Syrische president Al-Sharaa moet onderzoek naar gedoodde burgers openbaar maken
De doelbewuste dodelijke aanvallen op Alawitische burgers in Syrië mogen niet onbestraft blijven en moeten worden onderzocht als oorlogsmisdrijven. Nu de Syrische onderzoekscommissie binnenkort haar bevindingen publiceert, dringt Amnesty aan op volledige openbaarheid.
Het geweld in Syrië escaleerde nadat op 6 maart 2025 groepen gelieerd aan voormalig president Assad aanvallen uitvoerden op veiligheids- en militaire doelen in Latakia en Tartous. Het leger en de politie reageerden met een tegenaanval. Alleen al in de kuststad Banias doodden milities gelieerd aan regering meer dan 100 mensen op 8 en 9 maart.
Alawieten doelwit
In april 2025 riep Amnesty International de autoriteiten op het doden van honderden burgers in het kustgebied te onderzoeken als oorlogsmisdaden. De mensenrechtenorganisatie onderzocht 32 van de moorden en concludeerde dat ze opzettelijk en onwettig waren en specifiek gericht tegen de Alawitische minderheid. In juni 2025 meldde Reuters dat ongeveer 1.500 Alawieten op 40 verschillende plaatsen waren gedood.

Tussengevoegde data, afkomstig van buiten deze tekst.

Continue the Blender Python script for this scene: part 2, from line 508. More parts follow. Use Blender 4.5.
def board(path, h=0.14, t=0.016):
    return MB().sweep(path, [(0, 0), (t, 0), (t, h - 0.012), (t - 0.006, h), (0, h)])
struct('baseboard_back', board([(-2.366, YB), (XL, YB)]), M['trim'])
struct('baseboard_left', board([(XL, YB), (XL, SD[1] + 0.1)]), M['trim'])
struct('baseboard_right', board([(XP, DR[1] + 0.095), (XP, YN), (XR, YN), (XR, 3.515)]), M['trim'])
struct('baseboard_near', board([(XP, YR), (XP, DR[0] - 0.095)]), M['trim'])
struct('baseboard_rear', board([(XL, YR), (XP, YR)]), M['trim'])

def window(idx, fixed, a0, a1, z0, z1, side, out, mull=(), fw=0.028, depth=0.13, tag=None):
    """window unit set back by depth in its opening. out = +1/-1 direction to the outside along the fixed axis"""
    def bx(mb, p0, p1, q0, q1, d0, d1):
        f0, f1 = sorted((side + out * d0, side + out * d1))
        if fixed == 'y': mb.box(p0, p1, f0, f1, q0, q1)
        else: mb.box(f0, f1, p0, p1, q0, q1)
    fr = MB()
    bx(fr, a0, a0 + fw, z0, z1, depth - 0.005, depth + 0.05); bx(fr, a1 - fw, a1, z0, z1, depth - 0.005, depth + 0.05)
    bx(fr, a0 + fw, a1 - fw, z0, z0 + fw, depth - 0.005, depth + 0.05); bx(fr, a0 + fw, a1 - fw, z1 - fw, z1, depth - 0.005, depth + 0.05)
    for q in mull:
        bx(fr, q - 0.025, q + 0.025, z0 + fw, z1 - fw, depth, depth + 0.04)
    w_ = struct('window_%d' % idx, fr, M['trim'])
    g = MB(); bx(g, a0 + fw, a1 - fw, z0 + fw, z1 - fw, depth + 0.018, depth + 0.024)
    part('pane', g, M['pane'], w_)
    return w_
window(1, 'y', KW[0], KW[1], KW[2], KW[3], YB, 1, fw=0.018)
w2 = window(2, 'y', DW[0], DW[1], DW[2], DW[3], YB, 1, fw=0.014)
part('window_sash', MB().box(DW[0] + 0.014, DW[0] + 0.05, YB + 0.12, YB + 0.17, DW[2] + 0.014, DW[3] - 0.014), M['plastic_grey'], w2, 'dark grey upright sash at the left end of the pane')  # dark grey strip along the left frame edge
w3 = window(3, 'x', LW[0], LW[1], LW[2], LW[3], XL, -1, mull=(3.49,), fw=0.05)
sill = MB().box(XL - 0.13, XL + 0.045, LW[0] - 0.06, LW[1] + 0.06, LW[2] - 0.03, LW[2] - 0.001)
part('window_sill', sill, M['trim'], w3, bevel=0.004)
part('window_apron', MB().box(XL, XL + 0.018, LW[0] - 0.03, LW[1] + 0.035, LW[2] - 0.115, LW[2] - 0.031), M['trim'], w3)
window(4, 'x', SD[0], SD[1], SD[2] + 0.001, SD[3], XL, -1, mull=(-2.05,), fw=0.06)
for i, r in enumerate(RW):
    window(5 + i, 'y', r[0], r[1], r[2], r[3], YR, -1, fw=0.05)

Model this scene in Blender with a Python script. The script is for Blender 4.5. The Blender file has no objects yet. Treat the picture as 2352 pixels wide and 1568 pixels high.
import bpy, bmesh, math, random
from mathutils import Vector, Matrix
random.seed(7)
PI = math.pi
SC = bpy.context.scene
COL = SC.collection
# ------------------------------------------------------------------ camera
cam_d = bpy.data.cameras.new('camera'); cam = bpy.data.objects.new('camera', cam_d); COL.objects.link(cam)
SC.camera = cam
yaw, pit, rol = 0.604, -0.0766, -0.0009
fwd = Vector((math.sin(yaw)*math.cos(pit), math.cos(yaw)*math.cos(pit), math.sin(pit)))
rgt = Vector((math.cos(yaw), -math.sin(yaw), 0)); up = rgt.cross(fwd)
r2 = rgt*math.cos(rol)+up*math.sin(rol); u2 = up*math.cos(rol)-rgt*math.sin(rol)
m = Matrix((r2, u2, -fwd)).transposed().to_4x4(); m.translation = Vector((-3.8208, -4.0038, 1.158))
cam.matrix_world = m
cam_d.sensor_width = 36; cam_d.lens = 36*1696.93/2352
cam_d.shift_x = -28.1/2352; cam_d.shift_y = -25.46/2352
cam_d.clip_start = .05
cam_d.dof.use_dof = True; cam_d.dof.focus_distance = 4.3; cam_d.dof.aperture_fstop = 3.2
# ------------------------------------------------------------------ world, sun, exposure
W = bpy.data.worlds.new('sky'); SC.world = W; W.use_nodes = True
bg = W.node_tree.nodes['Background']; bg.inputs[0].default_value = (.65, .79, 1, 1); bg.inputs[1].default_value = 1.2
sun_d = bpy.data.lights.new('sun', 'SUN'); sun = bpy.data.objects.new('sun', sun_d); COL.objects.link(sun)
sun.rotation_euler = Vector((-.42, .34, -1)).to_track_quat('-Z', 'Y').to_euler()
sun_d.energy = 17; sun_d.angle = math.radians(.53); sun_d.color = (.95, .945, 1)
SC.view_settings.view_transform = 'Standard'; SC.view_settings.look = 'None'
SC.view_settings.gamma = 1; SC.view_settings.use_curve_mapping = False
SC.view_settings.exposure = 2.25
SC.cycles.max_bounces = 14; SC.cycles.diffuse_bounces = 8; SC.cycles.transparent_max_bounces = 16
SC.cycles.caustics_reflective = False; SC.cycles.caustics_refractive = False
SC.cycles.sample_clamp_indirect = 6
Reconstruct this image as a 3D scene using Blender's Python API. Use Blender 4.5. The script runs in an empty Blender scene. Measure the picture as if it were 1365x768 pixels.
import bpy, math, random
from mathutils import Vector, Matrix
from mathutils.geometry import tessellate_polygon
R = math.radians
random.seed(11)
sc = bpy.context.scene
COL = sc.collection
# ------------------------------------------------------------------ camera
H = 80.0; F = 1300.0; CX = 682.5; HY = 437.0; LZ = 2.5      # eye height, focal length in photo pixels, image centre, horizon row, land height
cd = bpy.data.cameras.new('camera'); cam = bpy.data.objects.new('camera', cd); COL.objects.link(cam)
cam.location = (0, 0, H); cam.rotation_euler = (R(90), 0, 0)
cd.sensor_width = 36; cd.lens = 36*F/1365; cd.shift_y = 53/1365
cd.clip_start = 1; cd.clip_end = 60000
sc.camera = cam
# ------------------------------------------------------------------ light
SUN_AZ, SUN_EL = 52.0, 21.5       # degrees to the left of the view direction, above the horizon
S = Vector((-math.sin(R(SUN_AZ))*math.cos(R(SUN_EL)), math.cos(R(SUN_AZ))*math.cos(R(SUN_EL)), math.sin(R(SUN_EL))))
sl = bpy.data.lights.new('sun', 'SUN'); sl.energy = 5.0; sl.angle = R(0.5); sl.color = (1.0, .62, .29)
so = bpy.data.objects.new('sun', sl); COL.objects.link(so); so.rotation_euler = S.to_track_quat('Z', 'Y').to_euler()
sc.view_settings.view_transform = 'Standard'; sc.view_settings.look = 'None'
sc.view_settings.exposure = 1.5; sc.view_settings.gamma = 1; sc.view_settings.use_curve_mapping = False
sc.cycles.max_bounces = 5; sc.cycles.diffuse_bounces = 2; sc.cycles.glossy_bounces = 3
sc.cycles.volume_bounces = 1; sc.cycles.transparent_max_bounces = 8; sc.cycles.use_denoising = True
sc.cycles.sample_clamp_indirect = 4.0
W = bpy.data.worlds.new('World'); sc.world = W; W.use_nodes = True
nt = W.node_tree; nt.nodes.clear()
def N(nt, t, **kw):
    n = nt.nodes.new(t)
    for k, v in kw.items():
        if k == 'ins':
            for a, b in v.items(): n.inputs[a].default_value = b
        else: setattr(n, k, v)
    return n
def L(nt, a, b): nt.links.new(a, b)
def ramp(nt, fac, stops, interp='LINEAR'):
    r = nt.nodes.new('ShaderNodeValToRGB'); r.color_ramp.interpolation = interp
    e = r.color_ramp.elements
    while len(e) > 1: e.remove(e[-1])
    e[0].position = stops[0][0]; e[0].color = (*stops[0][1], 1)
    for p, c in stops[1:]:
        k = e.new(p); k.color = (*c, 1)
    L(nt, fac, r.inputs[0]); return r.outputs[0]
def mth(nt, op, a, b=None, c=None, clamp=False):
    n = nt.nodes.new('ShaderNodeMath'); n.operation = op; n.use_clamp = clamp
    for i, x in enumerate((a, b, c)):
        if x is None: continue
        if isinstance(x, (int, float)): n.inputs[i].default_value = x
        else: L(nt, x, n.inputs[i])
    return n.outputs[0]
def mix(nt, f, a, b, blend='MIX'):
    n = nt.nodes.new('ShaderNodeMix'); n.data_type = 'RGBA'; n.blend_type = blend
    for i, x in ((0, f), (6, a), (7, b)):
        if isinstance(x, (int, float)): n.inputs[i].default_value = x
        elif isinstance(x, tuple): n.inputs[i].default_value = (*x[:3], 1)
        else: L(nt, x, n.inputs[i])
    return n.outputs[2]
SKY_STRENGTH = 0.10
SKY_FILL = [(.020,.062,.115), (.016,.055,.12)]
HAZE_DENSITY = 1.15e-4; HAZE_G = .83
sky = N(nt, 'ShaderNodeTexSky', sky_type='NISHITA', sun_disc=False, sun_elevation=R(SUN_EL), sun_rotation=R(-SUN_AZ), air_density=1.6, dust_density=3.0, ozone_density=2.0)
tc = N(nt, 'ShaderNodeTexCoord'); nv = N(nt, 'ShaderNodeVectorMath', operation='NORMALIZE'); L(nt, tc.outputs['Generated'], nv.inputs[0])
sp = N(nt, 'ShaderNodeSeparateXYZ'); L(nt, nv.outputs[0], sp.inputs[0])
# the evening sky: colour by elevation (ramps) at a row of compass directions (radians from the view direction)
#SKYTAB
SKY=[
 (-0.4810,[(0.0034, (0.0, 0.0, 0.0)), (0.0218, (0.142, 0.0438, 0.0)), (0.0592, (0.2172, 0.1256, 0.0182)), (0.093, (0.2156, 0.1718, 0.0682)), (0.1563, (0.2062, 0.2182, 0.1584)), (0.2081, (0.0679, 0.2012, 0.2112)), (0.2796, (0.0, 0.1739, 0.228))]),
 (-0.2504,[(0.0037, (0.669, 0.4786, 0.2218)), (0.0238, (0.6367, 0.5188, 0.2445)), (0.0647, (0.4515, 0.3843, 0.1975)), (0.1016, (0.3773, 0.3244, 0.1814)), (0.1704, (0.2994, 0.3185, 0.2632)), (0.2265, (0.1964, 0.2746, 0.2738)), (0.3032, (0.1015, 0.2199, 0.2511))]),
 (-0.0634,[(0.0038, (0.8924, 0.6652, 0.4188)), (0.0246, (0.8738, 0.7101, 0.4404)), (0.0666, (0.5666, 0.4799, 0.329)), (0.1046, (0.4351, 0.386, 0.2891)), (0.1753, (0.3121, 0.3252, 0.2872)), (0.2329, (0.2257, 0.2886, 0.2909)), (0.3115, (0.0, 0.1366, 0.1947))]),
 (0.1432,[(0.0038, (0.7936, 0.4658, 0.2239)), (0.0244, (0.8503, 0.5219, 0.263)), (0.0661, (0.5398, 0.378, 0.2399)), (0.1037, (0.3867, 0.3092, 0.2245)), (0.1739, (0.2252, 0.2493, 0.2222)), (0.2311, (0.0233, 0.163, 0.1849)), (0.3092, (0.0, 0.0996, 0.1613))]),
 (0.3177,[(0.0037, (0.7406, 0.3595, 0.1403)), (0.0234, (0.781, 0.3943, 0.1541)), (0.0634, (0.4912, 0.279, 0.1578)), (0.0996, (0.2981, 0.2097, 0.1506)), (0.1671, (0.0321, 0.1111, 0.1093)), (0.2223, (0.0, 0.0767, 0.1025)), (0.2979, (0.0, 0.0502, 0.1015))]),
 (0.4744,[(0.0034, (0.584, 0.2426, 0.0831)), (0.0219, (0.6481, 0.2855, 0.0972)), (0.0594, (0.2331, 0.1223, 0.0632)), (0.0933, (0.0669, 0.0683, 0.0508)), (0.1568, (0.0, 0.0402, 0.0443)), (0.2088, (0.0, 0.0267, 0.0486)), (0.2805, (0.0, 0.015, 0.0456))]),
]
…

“President al-Sharaa moet beloven dat hij de volledige bevindingen van het onderzoek van de onderzoekscommissie naar de massamoorden op Alawitische burgers in kustgebieden openbaar maakt en ervoor zorgt dat de verantwoordelijken voor de rechter komen”, zei Kristine Beckerle van Amnesty International. “De slachtoffers en het publiek hebben het recht om te weten hoe dit onderzoek is gedaan en wat de conclusies van de commissie zijn”.
“Overlevenden en de families van slachtoffers hebben het recht om te weten wat er is gebeurd, wie verantwoordelijk is en welke concrete stappen de autoriteiten zullen nemen. Alleen onafhankelijk en onpartijdig onderzoek kan leiden tot geloofwaardige en eerlijke processen. De president moet er ook voor zorgen dat overlevenden en getroffen families effectieve schadevergoeding krijgen”, aldus Beckerle.
Belofte maakt schuld
“Na het bloedbad beloofde de president de daders ‘in alle eerlijkheid en zonder genade’ ter verantwoording te roepen. Nu is het moment om die belofte na te komen en het Syrische volk te laten zien dat de autoriteiten vastbesloten zijn om te voorkomen dat gemeenschappen worden aangevallen op basis van religie of politieke overtuiging”, stelt Kristine Beckerle van Amnesty International.
“Dit is het moment om diegenen die doelbewust mensen gedood hebben, voor de rechter te brengen. Het waarborgen van waarheid, gerechtigheid en genoegdoening voor de schendingen begaan tegen Alawitische gemeenschappen en andere minderheden is essentieel om een einde te maken aan straffeloosheid en verder misbruik te voorkomen.”